Japan nuclear plant risks another accident
Mitsuhisa Watanabe says the earth’s plates could move under the Oi nuclear plant in western Japan, causing a catastrophe to rival last year’s atomic disaster at Fukushima — although some of his colleagues on a nuclear advisory panel disagree.
“It is an active fault. The plates shifted some 120,000 to 130,000 years ago for sure,” Watanabe, of Tokyo’s Toyo University, told AFP.
“In research that I have conducted on active faults in Japan and overseas, structures built above them were all damaged” when they moved and caused an earthquake, he said.

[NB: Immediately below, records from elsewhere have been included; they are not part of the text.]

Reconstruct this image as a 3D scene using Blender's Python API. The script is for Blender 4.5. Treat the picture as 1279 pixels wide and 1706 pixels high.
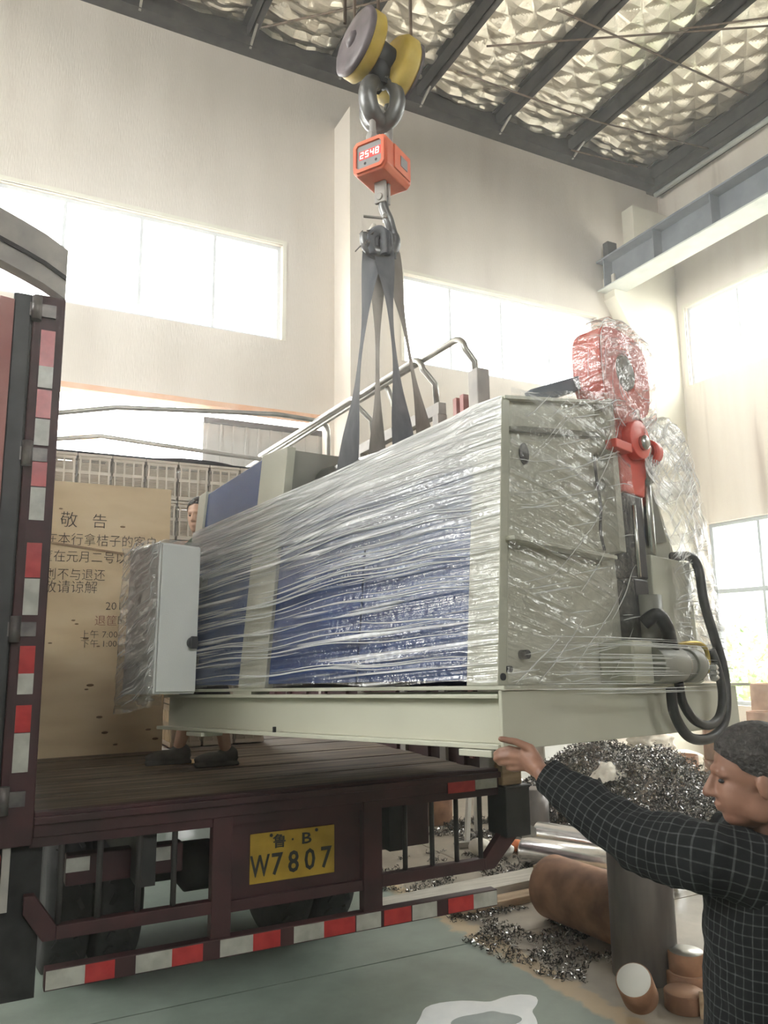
import bpy, bmesh, math, random
from mathutils import Vector, Matrix, noise
R = math.radians
random.seed(7)
for o in list(bpy.data.objects): bpy.data.objects.remove(o)
scene = bpy.context.scene
COL = scene.collection

# ------------------------------------------------------------------ camera
HC = 1.85
def cam_axes(p, r, y):
    cy, sy, cp, sp, cr, sr = math.cos(y), math.sin(y), math.cos(p), math.sin(p), math.cos(r), math.sin(r)
    f = Vector((sy*cp, cy*cp, sp)); rt = Vector((cy, -sy, 0)); up = rt.cross(f)
    return cr*rt + sr*up, -sr*rt + cr*up, f
cr_, cu_, cf_ = cam_axes(R(9.65), R(-0.58), R(27.0))
cam_data = bpy.data.cameras.new('camera')
cam_data.sensor_fit = 'HORIZONTAL'; cam_data.sensor_width = 36.0
cam_data.lens = 1300.0/1279.0*36.0
cam_data.clip_start = 0.05; cam_data.clip_end = 300
cam = bpy.data.objects.new('camera', cam_data); COL.objects.link(cam)
m3 = Matrix((cr_, cu_, -cf_)).transposed()
cam.matrix_world = Matrix.Translation((0, 0, HC)) @ m3.to_4x4()
scene.camera = cam

# ------------------------------------------------------------------ world, light, exposure
SKY = 9.0
world = bpy.data.worlds.new('overcast_sky'); scene.world = world; world.use_nodes = True
wn = world.node_tree.nodes; wn.clear()
wo = wn.new('ShaderNodeOutputWorld'); wb = wn.new('ShaderNodeBackground')
wb.inputs['Color'].default_value = (1.0, 0.985, 0.96, 1); wb.inputs['Strength'].default_value = SKY
world.node_tree.links.new(wb.outputs[0], wo.inputs[0])
scene.view_settings.view_transform = 'Standard'
scene.view_settings.look = 'None'
scene.view_settings.gamma = 1.0
scene.view_settings.use_curve_mapping = False
scene.view_settings.exposure = 1.05
scene.cycles.use_denoising = True
scene.cycles.max_bounces = 7
scene.cycles.use_adaptive_sampling = True
scene.cycles.adaptive_threshold = .12
scene.cycles.adaptive_min_samples = 16
scene.cycles.diffuse_bounces = 4
scene.cycles.glossy_bounces = 3
scene.cycles.transparent_max_bounces = 12
scene.cycles.sample_clamp_indirect = 8.0
scene.cycles.caustics_reflective = False
scene.cycles.caustics_refractive = False
def portal(loc, rot, sx, sy):
    l = bpy.data.lights.new('daylight_portal', 'AREA'); l.shape = 'RECTANGLE'; l.size = sx; l.size_y = sy
    l.cycles.is_portal = True
    o = bpy.data.objects.new('daylight_portal', l); COL.objects.link(o); o.location = loc; o.rotation_euler = rot

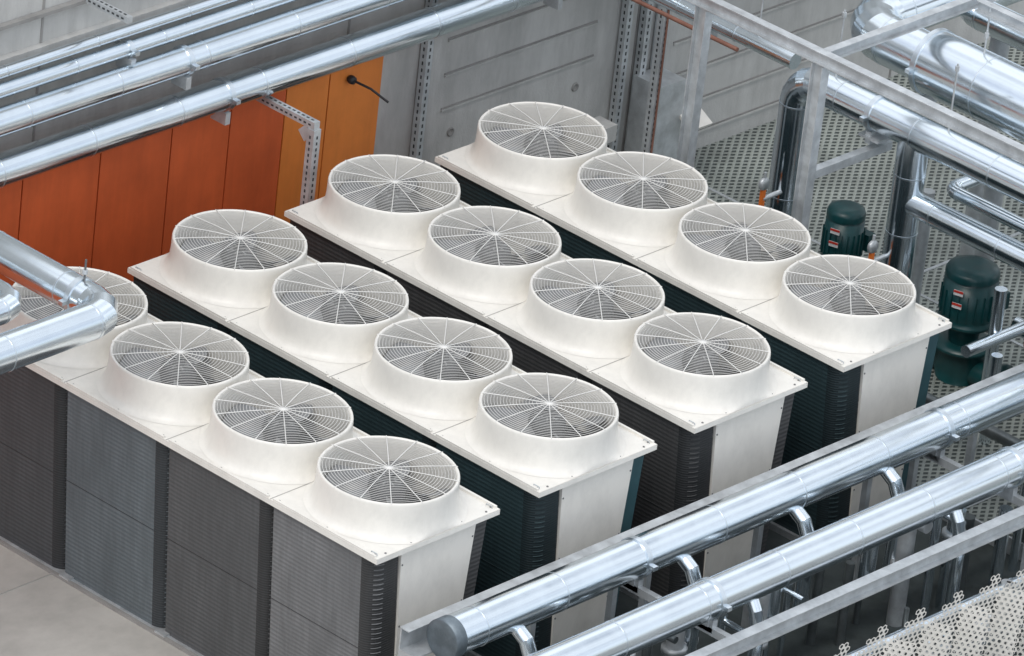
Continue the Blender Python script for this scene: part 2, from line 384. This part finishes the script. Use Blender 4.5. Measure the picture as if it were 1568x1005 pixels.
for j in range(4):
    u=empty('condenser_unit',(0,j*VS,0))
    X0,X1=-.524,3*US+.528
    b=MB()
    for i in range(4):
        xa=i*US-US/2 if i else X0; xb=i*US+US/2 if i<3 else X1
        n=64;vs=[];fs=[]
        cx=i*US
        for k in range(n):
            a=2*math.pi*k/n;c_,s_=math.cos(a),math.sin(a)
            vs.append((cx+.46*c_,.46*s_,PZ))
        for k in range(n):
            a=2*math.pi*k/n;c_,s_=math.cos(a),math.sin(a)
            hx=(xb-.002-cx) if c_>0 else (cx-xa-.002);hy=PW/2
            t=min(hx/abs(c_) if abs(c_)>1e-6 else 1e9,hy/abs(s_) if abs(s_)>1e-6 else 1e9)
            vs.append((cx+t*c_,t*s_,PZ))
        for k in range(n): fs.append((k,k+n,(k+1)%n+n,(k+1)%n))
        b.add(vs,fs,WHITE)
        for cxs,sx_ in((xb-.002,1),(xa+.002,-1)):
            for sy in(-1,1):
                aa=math.atan2(PW/2,abs(cxs-cx));kk=int(aa/(2*math.pi/n))
                a1=2*math.pi*kk/n;a2=2*math.pi*(kk+1)/n
                p1=(cxs,sy*abs(cxs-cx)*math.tan(a1),PZ);p2=(cx+sx_*PW/2/math.tan(a2),sy*PW/2,PZ);p3=(cxs,sy*PW/2,PZ)
                b.add([p1,p2,p3],[(0,1,2) if sx_*sy<0 else (0,2,1)],WHITE)
        for sx_ in(xa+.06,(xa+xb)/2-.0,xb-.06):
            for sy in(-1,1): b.lathe([(0,.006),(.007,.006),(.009,0)],SCREW,8,(sx_,sy*(PW/2-.035),PZ))
        if i<3: b.box((xb,0,PZ+.0015),(.006,PW-.01,.003),SEAM); 
    b.box(((X0+X1)/2,-PW/2+.004,PZ-.022),(X1-X0,.008,.04),WHITE);b.box(((X0+X1)/2,PW/2-.004,PZ-.022),(X1-X0,.008,.04),WHITE)
    b.box((X0+.004,0,PZ-.022),(.008,PW-.02,.04),WHITE);b.box((X1-.004,0,PZ-.022),(.008,PW-.02,.04),WHITE)
    for sy in(-1,1):
        for i in range(4): b.box((i*US,sy*(PW/2-.012),PZ+.008),(US-.05,.02,.016),WHITE)
    for k in range(5): b.lathe([(0,.006),(.007,.006),(.009,0)],SCREW,8,(X1-.03,-.5+.25*k,PZ))
    for xx in(X1-.07,X0+.07):
        for sy in(-1,1): b.tube([(xx-.03,sy*(PW/2-.04),PZ),(xx-.025,sy*(PW/2-.04),PZ+.014),(xx+.025,sy*(PW/2-.04),PZ+.014),(xx+.03,sy*(PW/2-.04),PZ)],.004,GALV,6)
    b.obj('top_plate',u)
    for i in range(4):
        xa=X0+.03 if i==0 else i*US-US/2+.01;xb=(i*US+US/2-.02) if i<3 else X1-.07
        if j==0: mf=coilflat[i];mc=CORN[i]
        elif j==2: mf=CGREY;mc=CORN[0]
        else: mf=TEAL;mc=CORT
        coil(-1,xa,xb,.14,mf,mc).obj('coil',u)
        coil(1,xa,xb,.05,mf,mc).obj('coil',u)
    b=MB()
    def prism(xa,xb,yt0,yt1,yb0,yb1,z0,z1,m):
        vs=[(xa,yb0,z0),(xb,yb0,z0),(xb,yb1,z0),(xa,yb1,z0),(xa,yt0,z1),(xb,yt0,z1),(xb,yt1,z1),(xa,yt1,z1)]
        b.add(vs,[(0,3,2,1),(4,5,6,7),(0,1,5,4),(2,3,7,6),(0,4,7,3),(1,2,6,5)],m)
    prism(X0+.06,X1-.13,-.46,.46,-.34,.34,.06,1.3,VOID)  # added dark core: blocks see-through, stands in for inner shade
    prism(X1-.09,X1-.055,-.31,.44,-.20,.31,.05,PZ-.042,WHITE)
    prism(X0+.03,X0+.06,-.55,.55,-.43,.43,.05,PZ-.042,WHITE)
    prism(X1-.085,X1-.06,.443,.555,.313,.43,.05,PZ-.042,TEALE if j in(1,3) else CGREY)
    for z in(.5,1.0,1.5):
        f_=(z-.05)/(PZ-.092)
        for (yb_,yt_) in((-.20,-.31),(.31,.44)):
            y_=yb_+(yt_-yb_)*f_;y_+= .015 if yb_<0 else -.015
            b.lathe([(0,.004),(.006,.004),(.008,0)],SCREW,8,(X1-.055,y_,z),'X')
    b.box(((X0+X1)/2,0,.03),(X1-X0-.1,.95,.06),GALV)
    for i in range(5): b.box((X0+.1+i*1.0,-.47,.05),(.10,.06,.05),GALV)
    b.obj('frame_and_end_panels',u)
    for i in range(4):
        L=(i*US,0,PZ)
        if shro is None:
            o=shroud_o.obj('fan_shroud',u,L);shro=o.data
            o=g.obj('fan_grille',u,L);grme=o.data
            o=bl.obj('fan_impeller',u,L);o.rotation_euler=(0,0,.5);blme=o.data
        else:
            link('fan_shroud',shro,u,L);link('fan_grille',grme,u,L,random.uniform(-.1,.1));link('fan_impeller',blme,u,L,.5+random.uniform(-.3,.3))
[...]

Watanabe, a tectonic geomorphologist, is part of a five-member team tasked by the Nuclear Regulation Authority with looking into the tectonic situation underneath the plant, which houses the country’s only working reactors.
Under government guidelines atomic installations cannot be sited on a fault — the meeting place of two or more of the plates that make up the earth’s crust — if it is still classed as active, that is, one that is known to have moved within the last 130,000 years.
A positive finding would mean regulators must order the suspension of operations at the plant in Fukui prefecture.
But other scientists on the panel say it is too early to class it as an “active” fault that might pose a risk to the plant, calling for “a scientifically calm approach.”
The team’s head, Kunihiko Shimazaki, who is also a member of Japan’s nuclear regulatory body, says the geological scarring they can see was probably caused by little more than a long-ago landslide. Instead of the definitive green light that plant operator Kansai Electric Power (KEPCO) was hoping for, the committee last week said only that more work needs to be done. “It’s desirable for all members to reach a conclusion by consensus,” Shimazaki said. However Watanabe, asked if the government should allow KEPCO to continue running the plant at Oi, said: “It would be a very silly option.” “We would have learned nothing from Fukushima. I’m afraid we would see a repeat (of the disaster) one day.”
He maintains that the plant could be vulnerable to a sizable earthquake, which might “cause a very serious problem... similar to the Fukushima one.” But he stresses that the science thus far is simply not conclusive and argues work should halt out of an abundance of caution. “We are not seeking to decommission the plant,” Watanabe said. “We should first stop operation and then carry out underground investigation thoroughly before reaching a conclusion.”
All Japan’s nuclear reactors were shut down in the months after the disaster at Fukushima, when an earthquake-sparked tsunami knocked out cooling systems and caused meltdowns that scattered radiation over a large area.
Hundreds of thousands were made homeless and tracts of prime agricultural land were left unfarmable.
Despite widespread public fears over the safety of nuclear power, Prime Minister Yoshihiko Noda in June ordered the restarting of reactors at Oi amid fears of a summer power shortage.
That ended a brief nuclear-free period for a country that — until the Fukushima disaster — had relied on atomic power for around a third of its electricity needs.
The move was welcomed by the influential business lobby but was deeply unpopular with a vocal anti-nuclear movement. Regular anti-nuclear protests continue to be held in Tokyo.
On Sunday, the 20-month anniversary since the Fukushima disaster, several thousand anti-nuclear protesters rallied in Tokyo’s government district.
“No need to wait for the panel’s finding! We must stop the Oi plant now!” one shouted outside the Parliament building.
With a possible eye on the general election expected over the coming months, the government announced in September it would work toward a policy of phasing out nuclear power by 2040.
Critics rounded on the announcement as both populist and “incoherent” because it contained get-out clauses that would mean as-yet unfinished nuclear plants would still come online.
Watanabe said a heavy burden rests on those tasked with ensuring public safety, citing the jail sentences imposed on six seismologists in Italy after a court said their underestimation of the possible effects of an earthquake had contributed to the death toll in the central city of L’Aquila.
“We have to sound the alarm as soon as we find the possibility of active faults,” he said. “The accident in Fukushima had really never been imagined. Scientists must learn from that.”